The waters around Nunavut are very rich and fishing rights are a matter of discussion between the Canadian government and Inuit organizations. A court ruling has now overturned a government action to sell licenses to non-Inuit companies. Image:

A ruling by the Federal Court of Canada has shed light on something else, namely the government’s decision to award a significant proportion of fishing licenses in Nunavut to non-Inuit companies. The court considered the government’s decision to be inappropriate, as the rights and interests of the Inuit communities in the region had not been sufficiently taken into account.
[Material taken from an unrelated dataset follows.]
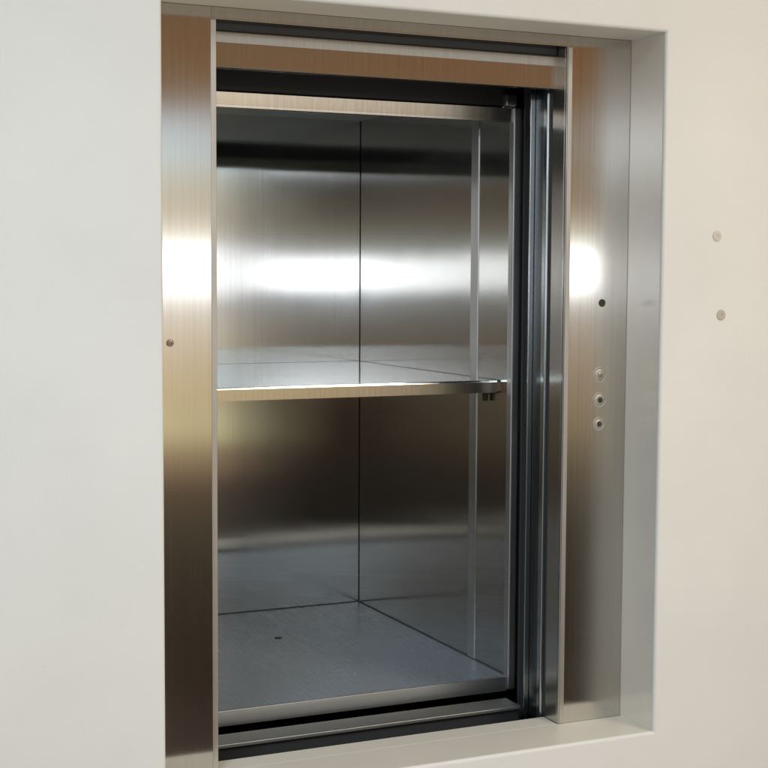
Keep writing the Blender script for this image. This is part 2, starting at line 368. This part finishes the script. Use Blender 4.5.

The case was brought up by Nunavut Tunngavik Inc. (NTI) and the Qikiqtani Inuit Association (QIA), who argued that the government’s decision violates the Nunavut Treaty, a treaty that establishes Inuit rights to land and resources. The agreement stipulates that the Inuit have priority access to the fishery resources in Nunavut’s waters.

The court ruled in favour of the plaintiffs and found that the government’s decision-making process was flawed and that there had been insufficient consultation with Inuit organizations. It also emphasized the importance of upholding the principles of reconciliation and respect for the rights of indigenous peoples when making decisions on resource management.

The ruling has significant implications for the future of fisheries management in Nunavut. It emphasizes the importance of Inuit participation and decision-making in matters that directly affect their communities and livelihoods. It also sets a precedent for future cases involving the rights of indigenous peoples and the allocation of resources. The government has not yet announced whether it will appeal against the decision. However, the ruling is expected to have a significant impact on the fishing industry in Nunavut and could lead to a reassessment of the allocation of fishing licenses in the territory.